The wash house extension.
Photograph by Amy Hacker

When my mum and dad bought Smeath House in the 1950s the Victorian extension to the original house (above, the window and door on the right) housed what we called the wash house. It was stone-flagged inside with a large enamel sink below the window which is now in use as a plant trough at Spinkwell House next door. We used the large Victorian mangle for years, until woodworm got into the wooden rollers.

There was a cylindrical galvanised boiler which my dad later used as water butt sunk into one of the beds of his greenhouse.

The Victorians used rainwater was used for laundry as it was softer than water from the well. A well which might have served both houses gave its name to Spinkwell and is still there, covered over, at the corner of an ivy-covered rockery.

My mum was resident at Smeath House for about 60 years but during that time we never suspected that there was a cavity under the back yard. The back yard was probably concreted over in the late 1940s or early 1950s when the house was converted into two flats.

Corner of ‘the wash house’ extension. The cable was installed by my dad in the 1960s to light and heat his greenhouse at the top end of the back lawn.

The foundation trench for the garden room has exposed the foundations of the ‘wash house’ extension. l’m not sure if that the sandstone is bedrock or a massive flagstone.

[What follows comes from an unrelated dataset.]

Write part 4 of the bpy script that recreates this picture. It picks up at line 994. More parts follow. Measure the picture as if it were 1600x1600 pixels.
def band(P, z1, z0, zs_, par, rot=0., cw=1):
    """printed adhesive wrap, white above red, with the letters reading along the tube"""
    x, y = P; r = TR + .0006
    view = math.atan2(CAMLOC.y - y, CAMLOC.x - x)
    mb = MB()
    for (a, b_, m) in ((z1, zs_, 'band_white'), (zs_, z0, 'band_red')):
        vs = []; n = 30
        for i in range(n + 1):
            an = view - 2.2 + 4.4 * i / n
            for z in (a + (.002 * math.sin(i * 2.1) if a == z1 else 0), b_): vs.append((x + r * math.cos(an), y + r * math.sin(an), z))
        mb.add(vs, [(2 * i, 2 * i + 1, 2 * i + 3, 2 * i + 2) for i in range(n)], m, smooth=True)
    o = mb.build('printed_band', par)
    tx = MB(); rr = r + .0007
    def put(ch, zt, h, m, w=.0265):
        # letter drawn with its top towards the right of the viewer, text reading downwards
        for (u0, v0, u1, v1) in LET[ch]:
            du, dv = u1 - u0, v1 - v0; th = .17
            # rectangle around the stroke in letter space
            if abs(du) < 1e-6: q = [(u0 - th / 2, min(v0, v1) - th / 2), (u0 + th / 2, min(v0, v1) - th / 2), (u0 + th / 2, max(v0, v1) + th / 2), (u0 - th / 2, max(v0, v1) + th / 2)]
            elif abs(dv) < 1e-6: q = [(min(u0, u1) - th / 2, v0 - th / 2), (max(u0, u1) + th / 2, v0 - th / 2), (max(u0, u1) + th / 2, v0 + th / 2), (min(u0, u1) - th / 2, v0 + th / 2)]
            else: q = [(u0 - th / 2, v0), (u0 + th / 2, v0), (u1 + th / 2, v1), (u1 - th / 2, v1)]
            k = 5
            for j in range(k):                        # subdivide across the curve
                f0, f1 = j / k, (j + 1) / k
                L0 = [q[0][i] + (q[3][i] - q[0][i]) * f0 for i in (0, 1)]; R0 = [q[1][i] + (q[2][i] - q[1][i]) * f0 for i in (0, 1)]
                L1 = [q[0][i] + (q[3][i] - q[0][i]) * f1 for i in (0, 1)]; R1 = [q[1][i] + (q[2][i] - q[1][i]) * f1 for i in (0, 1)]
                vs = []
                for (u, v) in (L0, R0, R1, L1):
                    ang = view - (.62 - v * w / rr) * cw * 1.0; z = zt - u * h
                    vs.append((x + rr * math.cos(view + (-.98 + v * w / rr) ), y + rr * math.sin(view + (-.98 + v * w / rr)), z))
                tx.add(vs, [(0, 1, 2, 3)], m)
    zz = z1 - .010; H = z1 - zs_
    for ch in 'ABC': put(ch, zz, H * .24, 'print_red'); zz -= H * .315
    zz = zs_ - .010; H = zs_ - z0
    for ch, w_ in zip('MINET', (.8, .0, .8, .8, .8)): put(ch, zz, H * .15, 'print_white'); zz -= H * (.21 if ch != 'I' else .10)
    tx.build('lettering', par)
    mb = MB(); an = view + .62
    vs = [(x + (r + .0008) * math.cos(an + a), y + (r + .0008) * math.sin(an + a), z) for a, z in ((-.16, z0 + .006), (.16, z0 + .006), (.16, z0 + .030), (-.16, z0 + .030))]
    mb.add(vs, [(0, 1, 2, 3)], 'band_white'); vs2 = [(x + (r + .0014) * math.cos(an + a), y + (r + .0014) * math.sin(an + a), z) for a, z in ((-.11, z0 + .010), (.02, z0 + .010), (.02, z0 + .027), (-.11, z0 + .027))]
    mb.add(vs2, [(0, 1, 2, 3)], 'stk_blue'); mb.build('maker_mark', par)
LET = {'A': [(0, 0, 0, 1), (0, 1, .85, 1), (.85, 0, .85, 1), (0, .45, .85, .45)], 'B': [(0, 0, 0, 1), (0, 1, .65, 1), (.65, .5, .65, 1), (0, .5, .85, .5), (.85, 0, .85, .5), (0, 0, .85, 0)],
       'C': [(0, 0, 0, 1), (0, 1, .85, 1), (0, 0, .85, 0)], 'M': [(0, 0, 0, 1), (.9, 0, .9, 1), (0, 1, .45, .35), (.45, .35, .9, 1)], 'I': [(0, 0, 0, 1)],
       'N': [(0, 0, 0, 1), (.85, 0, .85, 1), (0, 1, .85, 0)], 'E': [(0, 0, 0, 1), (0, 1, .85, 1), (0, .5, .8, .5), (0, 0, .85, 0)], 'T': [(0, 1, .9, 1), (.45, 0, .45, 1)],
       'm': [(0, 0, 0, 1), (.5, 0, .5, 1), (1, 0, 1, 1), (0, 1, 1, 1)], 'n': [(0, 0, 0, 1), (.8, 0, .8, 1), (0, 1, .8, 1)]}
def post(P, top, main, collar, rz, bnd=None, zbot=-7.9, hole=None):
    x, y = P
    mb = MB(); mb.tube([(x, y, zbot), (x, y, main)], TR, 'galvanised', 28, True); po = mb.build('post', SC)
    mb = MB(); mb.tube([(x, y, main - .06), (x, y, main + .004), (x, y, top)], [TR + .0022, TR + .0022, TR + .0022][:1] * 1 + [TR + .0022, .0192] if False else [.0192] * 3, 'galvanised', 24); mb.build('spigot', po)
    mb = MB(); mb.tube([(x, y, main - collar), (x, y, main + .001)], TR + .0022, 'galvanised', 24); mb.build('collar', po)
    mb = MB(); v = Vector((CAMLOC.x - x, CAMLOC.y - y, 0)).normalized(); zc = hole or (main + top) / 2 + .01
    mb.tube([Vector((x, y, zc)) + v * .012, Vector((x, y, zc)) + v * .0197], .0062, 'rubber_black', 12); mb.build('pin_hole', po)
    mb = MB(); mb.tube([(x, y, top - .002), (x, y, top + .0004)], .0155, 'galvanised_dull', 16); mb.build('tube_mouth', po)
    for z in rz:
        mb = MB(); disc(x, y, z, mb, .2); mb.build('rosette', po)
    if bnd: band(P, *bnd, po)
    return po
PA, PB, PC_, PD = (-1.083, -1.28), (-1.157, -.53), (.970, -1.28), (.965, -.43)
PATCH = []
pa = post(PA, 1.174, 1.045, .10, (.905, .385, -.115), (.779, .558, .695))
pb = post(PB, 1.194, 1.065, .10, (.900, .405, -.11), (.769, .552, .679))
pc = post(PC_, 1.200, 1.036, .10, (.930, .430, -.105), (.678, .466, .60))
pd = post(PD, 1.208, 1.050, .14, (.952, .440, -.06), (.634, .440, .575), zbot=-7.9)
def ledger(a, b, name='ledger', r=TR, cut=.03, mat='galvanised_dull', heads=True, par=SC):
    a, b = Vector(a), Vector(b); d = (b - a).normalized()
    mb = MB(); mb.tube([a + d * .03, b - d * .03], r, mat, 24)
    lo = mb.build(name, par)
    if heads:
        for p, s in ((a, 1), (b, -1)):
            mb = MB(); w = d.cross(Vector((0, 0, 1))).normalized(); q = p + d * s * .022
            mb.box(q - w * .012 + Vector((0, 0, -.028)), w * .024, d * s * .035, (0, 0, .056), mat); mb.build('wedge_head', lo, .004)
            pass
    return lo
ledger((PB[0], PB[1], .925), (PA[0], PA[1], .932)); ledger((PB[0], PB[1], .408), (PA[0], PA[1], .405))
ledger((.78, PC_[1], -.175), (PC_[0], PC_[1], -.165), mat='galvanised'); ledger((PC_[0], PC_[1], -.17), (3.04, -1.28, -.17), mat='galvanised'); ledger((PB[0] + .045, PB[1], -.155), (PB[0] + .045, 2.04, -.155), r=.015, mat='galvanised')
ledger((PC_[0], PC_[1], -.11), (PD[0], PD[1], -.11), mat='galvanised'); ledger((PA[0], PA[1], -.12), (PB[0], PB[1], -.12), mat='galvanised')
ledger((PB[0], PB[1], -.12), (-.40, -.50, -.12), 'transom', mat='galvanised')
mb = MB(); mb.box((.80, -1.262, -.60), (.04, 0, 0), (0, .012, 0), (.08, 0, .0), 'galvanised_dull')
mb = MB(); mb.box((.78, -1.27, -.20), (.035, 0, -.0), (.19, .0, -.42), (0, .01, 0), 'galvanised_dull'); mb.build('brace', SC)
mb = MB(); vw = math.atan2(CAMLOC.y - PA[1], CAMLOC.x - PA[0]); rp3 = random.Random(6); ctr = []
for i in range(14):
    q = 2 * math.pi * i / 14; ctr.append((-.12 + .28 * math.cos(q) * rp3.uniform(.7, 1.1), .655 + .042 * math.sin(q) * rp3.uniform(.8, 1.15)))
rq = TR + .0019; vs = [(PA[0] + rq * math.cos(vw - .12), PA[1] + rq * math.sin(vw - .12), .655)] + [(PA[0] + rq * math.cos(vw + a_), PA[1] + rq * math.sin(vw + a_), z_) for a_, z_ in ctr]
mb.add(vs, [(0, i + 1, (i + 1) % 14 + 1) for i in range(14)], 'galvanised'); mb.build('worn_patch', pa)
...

Barbara and I got a chance to see the structure yesterday as they started to fill it in. It looks as if it is approximately half-filled here.

Capacity

Very roughly, I’d guess we’re looking at a storage capacity of a cylinder 6ft across and 6ft high, which would hold about 170 cubic feet of water, over 1000 gallons, nearly 5 cubic metres (my thanks to Harvey who pointed out that my original calculation was way out because I’d confused radius with diameter).

The Mortimer Row Mystery

Steve Hunter and Bob Durham at the ‘mystery hole’ behind Mortimer Row. Wakefield Express photograph

In 1979, a very similar structure was found less that 100 yards to the north west of the Smeath House water cistern at the back of one of the houses on Mortimer Row.

Wakefield Express article

When Gillian Simpson posted this article on the Horbury and Sitlington History Group Facebook Page, Bob Durham recalled:

We found all sorts of things in that ‘well’. Old childrens lace up shoes, bottles, cups and saucers. Metal work files. It wasn’t round tho! It was more egg shaped and the red smooth faced brickwork was so tightly. It was a pity to fill it in.

Bob Durham

As the article mentions one of the items was a cup, dated 1911, belonging to Horbury Urban District Council, unfortunately there was no similar dating evidence in the Smeath House water cistern.